Dressage de cheval dans Godless
Le che­val est un être vivant et sen­sible : si on le prend bien, on peut le mon­ter à cru et sans bride, il nous vire­ra jamais ; si on le prend mal, on est un sale con. — pho­to Ursula Coyote pour Netflix

Et bien sûr, comme tout wes­tern qui se res­pecte, elle parle de vio­lence, de celle qu’on inflige, de celle qu’on subit, de celle qu’on choi­sit de subir et de celle qu’on inflige à contre-cœur. Et aus­si de celle qu’on déclenche par arri­visme, jalou­sie ou simple stupidité.

Et elle parle de notre rap­port aux autres, égaux, plus forts ou plus faibles que nous — jusque dans la façon de dres­ser un cheval.

Bref, Godless parle d’hu­ma­ni­té au sens large et cache sous sa trame fran­che­ment plu­tôt pré­vi­sible une foule de sur­prises, de sub­ti­li­tés, de para­doxes qui évoquent notre nature profonde.

Il en va un peu de même sur le plan tech­nique. Le mon­tage est lent, sou­vent contem­pla­tif, bien aidé par une pho­to magni­fique qui rend à la fois la beau­té des pay­sages et la lour­deur de l’at­mo­sphère, et la réa­li­sa­tion est tra­vaillée selon les canons du genre. On reprend tous les grands maîtres, du grand wes­tern clas­sique, avec des hom­mages à La conquête de l’OuestLe train sif­fle­ra trois fois et d’autres chefs-d’œuvre du style, au spa­ghet­ti, avec des détails piqués à Django et des plans typiques de Sergio Leone, en pas­sant par le wes­tern psy­cho­lo­gique moderne style Open range ou Impitoyable. On a même un per­son­nage qui semble éva­dé de Mort ou vif, qui n’est ni le chef-d’œuvre de Sam Raimi ni un incon­tour­nable du wes­tern, mais qui a mine de rien lais­sé sa petite trace chez les ama­teurs du genre.
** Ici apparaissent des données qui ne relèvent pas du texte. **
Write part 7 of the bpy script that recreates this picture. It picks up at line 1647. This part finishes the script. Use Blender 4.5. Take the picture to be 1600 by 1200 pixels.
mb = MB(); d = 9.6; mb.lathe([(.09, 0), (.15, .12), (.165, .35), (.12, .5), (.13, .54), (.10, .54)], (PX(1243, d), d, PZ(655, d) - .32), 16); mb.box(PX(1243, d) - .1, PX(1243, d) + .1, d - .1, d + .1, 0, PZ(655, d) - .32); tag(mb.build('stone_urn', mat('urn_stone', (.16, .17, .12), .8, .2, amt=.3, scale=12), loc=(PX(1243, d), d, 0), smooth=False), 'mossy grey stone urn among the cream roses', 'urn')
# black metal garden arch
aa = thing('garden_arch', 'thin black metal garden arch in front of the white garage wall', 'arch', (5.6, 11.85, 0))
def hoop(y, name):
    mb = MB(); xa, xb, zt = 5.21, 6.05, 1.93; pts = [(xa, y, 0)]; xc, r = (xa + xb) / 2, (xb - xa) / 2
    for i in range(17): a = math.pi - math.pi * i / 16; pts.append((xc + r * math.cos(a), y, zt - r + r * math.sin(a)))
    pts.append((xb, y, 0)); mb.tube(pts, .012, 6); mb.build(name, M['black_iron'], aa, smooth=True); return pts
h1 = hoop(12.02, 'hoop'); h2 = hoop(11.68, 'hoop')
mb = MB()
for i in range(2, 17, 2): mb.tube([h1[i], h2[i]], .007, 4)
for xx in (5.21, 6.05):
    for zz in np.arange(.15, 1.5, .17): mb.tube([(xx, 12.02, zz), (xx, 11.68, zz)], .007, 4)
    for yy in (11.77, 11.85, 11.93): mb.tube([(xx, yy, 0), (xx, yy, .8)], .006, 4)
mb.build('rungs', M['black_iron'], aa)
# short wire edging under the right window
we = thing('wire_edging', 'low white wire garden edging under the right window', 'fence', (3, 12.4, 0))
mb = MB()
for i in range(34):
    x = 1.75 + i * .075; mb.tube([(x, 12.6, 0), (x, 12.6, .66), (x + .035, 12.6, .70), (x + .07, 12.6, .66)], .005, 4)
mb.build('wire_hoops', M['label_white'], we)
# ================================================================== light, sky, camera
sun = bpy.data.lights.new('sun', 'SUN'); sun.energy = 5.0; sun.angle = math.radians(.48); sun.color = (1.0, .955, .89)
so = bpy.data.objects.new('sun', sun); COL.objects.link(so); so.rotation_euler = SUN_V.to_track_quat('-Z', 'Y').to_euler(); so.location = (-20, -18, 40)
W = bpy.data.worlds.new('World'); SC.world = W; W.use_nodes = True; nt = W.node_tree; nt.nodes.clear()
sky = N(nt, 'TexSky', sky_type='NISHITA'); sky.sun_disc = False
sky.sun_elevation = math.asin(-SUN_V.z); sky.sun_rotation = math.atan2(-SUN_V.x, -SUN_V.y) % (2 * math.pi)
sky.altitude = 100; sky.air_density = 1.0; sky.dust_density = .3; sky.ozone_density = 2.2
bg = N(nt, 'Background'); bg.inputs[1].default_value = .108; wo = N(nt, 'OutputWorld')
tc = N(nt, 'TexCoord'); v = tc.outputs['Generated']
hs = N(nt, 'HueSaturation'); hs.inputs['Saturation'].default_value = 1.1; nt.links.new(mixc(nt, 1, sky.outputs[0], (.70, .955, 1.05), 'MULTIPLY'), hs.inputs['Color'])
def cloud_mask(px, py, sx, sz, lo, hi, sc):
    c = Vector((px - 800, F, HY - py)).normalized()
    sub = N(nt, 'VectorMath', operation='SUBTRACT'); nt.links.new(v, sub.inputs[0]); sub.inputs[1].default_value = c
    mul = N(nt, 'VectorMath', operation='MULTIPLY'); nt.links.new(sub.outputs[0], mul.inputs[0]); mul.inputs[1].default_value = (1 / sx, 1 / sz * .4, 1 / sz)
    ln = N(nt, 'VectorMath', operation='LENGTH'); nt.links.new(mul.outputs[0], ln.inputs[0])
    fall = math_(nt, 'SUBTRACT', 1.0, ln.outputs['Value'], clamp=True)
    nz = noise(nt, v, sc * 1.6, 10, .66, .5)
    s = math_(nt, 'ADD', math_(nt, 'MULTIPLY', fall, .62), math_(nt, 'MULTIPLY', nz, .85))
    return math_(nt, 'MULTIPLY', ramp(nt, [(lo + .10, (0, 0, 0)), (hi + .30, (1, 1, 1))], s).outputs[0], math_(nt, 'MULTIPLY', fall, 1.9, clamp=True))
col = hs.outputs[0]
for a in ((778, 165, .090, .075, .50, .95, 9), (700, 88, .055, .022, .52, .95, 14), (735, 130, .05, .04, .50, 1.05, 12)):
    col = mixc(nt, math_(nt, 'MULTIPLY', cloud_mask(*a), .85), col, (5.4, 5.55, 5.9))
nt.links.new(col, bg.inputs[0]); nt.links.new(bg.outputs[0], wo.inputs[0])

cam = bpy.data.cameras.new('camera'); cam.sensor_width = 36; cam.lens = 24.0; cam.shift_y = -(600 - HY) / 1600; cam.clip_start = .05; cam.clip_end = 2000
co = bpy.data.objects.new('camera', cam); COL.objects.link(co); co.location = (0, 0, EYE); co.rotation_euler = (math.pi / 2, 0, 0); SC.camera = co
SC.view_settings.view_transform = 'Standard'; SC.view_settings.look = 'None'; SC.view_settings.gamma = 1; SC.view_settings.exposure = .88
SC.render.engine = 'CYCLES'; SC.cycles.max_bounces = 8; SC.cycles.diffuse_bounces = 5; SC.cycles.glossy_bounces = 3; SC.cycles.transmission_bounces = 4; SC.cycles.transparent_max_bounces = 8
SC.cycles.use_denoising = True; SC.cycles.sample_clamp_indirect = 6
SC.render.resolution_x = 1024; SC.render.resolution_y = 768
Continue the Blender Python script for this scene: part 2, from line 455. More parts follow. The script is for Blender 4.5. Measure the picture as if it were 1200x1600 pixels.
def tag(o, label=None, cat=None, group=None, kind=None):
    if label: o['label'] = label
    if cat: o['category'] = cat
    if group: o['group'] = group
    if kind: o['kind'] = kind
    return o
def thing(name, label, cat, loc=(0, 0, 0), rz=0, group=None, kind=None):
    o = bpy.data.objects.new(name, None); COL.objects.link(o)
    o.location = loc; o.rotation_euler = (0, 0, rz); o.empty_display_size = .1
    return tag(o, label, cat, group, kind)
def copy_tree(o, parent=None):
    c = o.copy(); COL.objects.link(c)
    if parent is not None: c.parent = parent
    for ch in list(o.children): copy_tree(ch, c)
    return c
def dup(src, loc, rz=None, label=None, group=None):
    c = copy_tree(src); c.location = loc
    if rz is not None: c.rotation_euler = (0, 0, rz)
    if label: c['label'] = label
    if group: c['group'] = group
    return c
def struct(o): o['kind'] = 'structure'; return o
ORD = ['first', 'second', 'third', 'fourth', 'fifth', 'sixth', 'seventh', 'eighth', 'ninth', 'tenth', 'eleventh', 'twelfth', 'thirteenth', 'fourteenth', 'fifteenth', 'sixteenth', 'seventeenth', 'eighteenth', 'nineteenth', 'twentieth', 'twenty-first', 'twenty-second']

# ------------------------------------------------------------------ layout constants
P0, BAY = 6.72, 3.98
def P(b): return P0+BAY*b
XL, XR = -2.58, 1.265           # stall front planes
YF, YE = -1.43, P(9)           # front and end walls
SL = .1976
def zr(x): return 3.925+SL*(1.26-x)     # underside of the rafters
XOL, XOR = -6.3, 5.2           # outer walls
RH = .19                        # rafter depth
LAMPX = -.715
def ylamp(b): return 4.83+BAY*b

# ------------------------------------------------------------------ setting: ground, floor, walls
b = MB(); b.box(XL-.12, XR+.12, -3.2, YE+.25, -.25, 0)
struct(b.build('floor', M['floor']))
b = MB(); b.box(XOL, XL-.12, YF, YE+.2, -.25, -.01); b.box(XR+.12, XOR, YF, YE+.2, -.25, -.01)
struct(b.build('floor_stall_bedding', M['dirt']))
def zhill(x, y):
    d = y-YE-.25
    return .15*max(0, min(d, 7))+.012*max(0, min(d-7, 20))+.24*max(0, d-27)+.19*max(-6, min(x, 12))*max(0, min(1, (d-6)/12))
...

Griffin entrant dans la cabane des mourants
Bon, on est un peu pres­sé, mais on peut prendre un moment pour accom­pa­gner des mou­rants… — pho­to Ursula Coyote pour Netflix

Mais si, à pre­mière vue, Frank, sa mon­teuse Michelle Tesoro et son direc­teur de la pho­to­gra­phie Steven Meizler reprennent scru­pu­leu­se­ment les stan­dards du genre, c’est aus­si pour, çà et là, les dyna­mi­ter par sur­prise, en injec­tant une séquence de pure poé­sie natu­ra­liste, en fai­sant une série de plans à la Germinal ou en cas­sant le rythme le temps de l’a­go­nie d’un groupe condam­né par la variole.

Toujours sur le fil entre fidé­li­té abso­lue aux canons du wes­tern et réno­va­tion totale du genre, entre his­toire clas­sique de batailles et de pour­suites et œuvre huma­niste com­plexe et psy­cho­lo­gique, entre per­son­nages sté­réo­ty­pés tra­di­tion­nels et sub­tile moder­ni­té des carac­tères, Godless forme un ensemble sai­sis­sant, sou­vent para­doxal, par­fois exces­sif, mais tou­jours impec­cable. À conseiller aux ama­teurs du genre… et aux autres.